The movie cleverly fuses his death-lust and '80s lifestyle in the opening credits. Droplets of what appear to be blood turn out to be part of the coulis surrounding one of the minimalist entrees being served then by the trendiest Manhattan restaurants. (Nailing a reservation at these ultrachic bistros is treated as a life-or-death struggle among Patrick and his fellow Wall Streeters.)

Patrick is yuppie scum in the worst way, a pinstriped preppie who keeps his ax as shiny as his chrome-and-leather living room furniture. Before he sinks that ax into a colleague's head, he makes sure the floor is neatly covered with blood-absorbing pages of The New York Times' Arts & Leisure sections.

Patrick gears up for bloodshed by launching into soliloquies about his favorite middlebrow musicians. You could argue that his murders are mercy killings: After all, they put his victims out of the misery of having to listen any more to his musings on the musical significance of Huey Lewis and the News' "Hip to Be Square" or Whitney Houston's "The Greatest Love."

The film's slick, monochromatic set design creates a world of surfaces that seem designed to repel anything like comfort or emotion. You could say it's a place that forces Patrick to find emotional release by piercing another sort of surface, human skin, and drawing blood.
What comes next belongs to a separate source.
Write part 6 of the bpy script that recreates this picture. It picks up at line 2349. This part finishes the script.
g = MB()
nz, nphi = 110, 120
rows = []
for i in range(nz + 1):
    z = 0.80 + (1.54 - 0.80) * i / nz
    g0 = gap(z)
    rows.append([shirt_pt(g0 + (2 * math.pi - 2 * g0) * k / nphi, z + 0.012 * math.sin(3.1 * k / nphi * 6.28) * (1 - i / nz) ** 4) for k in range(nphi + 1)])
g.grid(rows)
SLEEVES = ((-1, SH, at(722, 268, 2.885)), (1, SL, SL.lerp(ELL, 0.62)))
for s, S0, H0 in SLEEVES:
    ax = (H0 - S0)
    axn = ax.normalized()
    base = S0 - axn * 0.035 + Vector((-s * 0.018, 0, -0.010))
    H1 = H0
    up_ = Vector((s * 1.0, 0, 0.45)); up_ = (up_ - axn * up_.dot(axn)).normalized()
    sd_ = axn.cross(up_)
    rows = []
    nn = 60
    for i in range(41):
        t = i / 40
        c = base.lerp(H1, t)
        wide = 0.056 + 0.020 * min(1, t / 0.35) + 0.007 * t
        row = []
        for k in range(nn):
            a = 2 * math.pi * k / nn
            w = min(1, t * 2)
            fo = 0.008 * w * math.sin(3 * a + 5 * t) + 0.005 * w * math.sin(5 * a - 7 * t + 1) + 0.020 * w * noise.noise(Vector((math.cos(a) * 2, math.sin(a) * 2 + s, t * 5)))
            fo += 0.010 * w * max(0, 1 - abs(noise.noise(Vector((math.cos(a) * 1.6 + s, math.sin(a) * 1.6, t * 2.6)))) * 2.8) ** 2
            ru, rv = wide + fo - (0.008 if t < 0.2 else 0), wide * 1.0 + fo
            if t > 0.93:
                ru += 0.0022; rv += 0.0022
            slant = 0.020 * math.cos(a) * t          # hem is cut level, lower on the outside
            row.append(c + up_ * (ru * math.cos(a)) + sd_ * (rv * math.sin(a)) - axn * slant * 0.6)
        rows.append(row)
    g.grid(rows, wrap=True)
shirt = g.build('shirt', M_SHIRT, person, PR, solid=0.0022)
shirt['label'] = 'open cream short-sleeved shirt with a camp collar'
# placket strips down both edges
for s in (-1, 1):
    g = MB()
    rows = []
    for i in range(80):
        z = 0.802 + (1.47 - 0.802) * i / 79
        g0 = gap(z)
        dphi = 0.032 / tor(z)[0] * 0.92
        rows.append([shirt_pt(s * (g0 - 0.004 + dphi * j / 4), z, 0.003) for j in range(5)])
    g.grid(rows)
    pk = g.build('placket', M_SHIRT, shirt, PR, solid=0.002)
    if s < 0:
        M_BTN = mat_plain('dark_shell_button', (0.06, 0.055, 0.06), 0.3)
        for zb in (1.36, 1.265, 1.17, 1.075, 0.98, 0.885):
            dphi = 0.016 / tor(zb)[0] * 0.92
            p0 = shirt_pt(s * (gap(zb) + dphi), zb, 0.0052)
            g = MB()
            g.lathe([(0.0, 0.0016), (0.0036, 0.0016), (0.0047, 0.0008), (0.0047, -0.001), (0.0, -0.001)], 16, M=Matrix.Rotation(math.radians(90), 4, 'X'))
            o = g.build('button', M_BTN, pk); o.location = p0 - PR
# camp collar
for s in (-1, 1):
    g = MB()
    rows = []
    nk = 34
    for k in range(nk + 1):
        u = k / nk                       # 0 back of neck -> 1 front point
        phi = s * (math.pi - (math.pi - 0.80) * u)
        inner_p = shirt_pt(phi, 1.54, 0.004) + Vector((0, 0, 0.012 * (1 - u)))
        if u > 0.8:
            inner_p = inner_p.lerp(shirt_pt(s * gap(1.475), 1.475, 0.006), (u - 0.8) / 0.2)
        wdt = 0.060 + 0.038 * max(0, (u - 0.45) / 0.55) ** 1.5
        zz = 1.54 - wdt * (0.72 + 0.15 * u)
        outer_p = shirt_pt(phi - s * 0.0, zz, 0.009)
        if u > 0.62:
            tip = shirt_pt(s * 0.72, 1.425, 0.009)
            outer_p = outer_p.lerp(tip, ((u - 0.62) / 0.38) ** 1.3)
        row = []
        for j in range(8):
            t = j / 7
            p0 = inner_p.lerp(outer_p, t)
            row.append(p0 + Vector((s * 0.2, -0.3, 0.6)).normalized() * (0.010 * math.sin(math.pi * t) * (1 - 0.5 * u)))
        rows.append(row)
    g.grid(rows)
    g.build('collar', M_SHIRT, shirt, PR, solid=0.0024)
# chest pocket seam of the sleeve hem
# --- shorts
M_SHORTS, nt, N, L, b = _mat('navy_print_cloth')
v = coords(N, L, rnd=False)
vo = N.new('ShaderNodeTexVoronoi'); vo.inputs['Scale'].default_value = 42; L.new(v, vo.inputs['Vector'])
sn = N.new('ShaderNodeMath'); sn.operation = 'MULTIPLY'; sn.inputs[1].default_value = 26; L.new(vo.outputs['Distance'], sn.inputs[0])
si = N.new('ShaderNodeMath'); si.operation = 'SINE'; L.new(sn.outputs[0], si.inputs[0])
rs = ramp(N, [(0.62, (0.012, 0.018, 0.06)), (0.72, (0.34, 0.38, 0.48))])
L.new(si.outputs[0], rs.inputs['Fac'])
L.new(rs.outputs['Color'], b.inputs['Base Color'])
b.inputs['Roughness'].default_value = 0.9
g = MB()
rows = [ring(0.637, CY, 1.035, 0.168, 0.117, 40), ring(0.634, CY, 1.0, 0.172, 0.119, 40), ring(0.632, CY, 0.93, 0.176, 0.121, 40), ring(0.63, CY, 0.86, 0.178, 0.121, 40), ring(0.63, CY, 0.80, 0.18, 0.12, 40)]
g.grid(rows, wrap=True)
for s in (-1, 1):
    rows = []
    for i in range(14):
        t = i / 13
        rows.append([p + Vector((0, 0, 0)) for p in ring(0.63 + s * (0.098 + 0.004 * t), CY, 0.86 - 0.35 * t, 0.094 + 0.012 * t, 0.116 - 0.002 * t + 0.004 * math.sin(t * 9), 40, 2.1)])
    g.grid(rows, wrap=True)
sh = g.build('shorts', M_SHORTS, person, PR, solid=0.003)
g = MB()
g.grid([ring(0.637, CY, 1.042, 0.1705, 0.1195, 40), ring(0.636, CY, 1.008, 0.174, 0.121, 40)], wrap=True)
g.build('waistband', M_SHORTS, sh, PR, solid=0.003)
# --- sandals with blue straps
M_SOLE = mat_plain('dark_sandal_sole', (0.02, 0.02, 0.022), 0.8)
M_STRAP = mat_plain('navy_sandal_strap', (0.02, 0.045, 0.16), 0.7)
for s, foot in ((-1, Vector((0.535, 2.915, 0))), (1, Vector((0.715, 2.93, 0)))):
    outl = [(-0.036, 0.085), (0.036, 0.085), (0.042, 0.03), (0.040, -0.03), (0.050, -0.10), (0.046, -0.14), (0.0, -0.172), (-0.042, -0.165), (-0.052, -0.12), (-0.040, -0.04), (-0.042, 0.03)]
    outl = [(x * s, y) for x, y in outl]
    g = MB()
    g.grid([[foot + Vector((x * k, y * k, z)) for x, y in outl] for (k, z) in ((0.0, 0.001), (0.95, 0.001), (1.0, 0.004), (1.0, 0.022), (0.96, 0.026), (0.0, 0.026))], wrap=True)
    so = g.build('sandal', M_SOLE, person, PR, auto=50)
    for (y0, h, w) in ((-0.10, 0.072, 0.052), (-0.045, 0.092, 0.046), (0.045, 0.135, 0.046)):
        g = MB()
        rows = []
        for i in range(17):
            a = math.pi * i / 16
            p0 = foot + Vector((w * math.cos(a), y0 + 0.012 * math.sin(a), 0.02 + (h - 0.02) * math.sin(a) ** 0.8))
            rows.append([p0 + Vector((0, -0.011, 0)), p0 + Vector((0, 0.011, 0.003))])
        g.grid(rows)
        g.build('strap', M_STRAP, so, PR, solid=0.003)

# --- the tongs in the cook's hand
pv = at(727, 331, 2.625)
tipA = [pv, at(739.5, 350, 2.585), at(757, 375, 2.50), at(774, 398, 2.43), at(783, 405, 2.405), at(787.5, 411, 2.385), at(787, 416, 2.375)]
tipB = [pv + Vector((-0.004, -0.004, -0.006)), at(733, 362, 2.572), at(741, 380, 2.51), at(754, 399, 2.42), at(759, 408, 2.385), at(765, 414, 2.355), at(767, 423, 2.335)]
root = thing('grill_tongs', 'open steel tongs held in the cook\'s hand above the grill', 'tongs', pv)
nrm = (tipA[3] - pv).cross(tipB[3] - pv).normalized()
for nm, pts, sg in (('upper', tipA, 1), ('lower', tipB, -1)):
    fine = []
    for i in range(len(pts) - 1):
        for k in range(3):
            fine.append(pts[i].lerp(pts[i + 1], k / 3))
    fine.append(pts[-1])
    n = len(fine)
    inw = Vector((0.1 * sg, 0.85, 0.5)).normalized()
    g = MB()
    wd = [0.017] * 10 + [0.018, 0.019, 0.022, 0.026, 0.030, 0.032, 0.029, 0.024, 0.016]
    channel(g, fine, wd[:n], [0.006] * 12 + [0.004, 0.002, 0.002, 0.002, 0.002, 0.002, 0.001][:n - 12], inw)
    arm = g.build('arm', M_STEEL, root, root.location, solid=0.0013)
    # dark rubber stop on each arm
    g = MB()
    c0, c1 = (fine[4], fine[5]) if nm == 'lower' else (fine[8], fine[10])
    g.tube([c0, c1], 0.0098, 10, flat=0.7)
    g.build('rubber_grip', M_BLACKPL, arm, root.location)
When not abusing (or killing) prostitutes, the only time Patrick's pulse seems to rise is when his taste and status are questioned — when a rival's apartment turns out to have a better view, say, or he realizes that his business cards aren't as impressive as a friend's.

Bale plays Patrick with a gleeful, aggressive insincerity, as if daring the world to discover his pathology. When an acquaintance spots him at the dry cleaners carrying bloody sheets, he glibly says, "It's cranberry juice." In a running joke, he repeatedly confesses his crimes, but his listeners always manage to miss or misinterpret his words. (When he says, "I like to dissect girls," he has to be speaking metaphorically, right?)

Bale is very good, though his performance is almost upstaged by his gym work: His ripped-and-pumped body is shot with the same chilly reverence as the other material objects in the characters' swank apartments.

Screenwriters Harron and Guinevere Turner (who turns up onscreen in an amusing, snotty cameo) pare down the detailed torture and gore of Ellis' book, which made it unreadable for some. The film sustains a fine balancing act for much of its running time, mixing the darkest humor with moments of genuine suspense and terror. The strong supporting cast includes Reese Witherspoon as Patrick's spoiled fiancee, Samantha Mathis as his overmedicated mistress and Chloe Sevigny as his smitten assistant; Sevigny's sweetly vulnerable presence gives the movie vital warmth. There's also strong work from Cara Seymour as a hard-luck hooker.

Unfortunately, Harron and Turner's savvy adaptation stumbles badly at the end. The problem is it doesn't really have one, but instead a series of anticlimaxes. They want us to be left with ambiguity — did Patrick really kill so many people, or has he just imagined it all? It's almost as bad as the hoary it-was-all-a-dream solution.

The fault lies with Ellis' book, ultimately as stylish and as empty as the label-mad society it depicts. "There is no real me, only an entity," Patrick says in the film. "I simply am not there." That's the crucial problem of the movie. It's not really possible to create meaning while circling a void.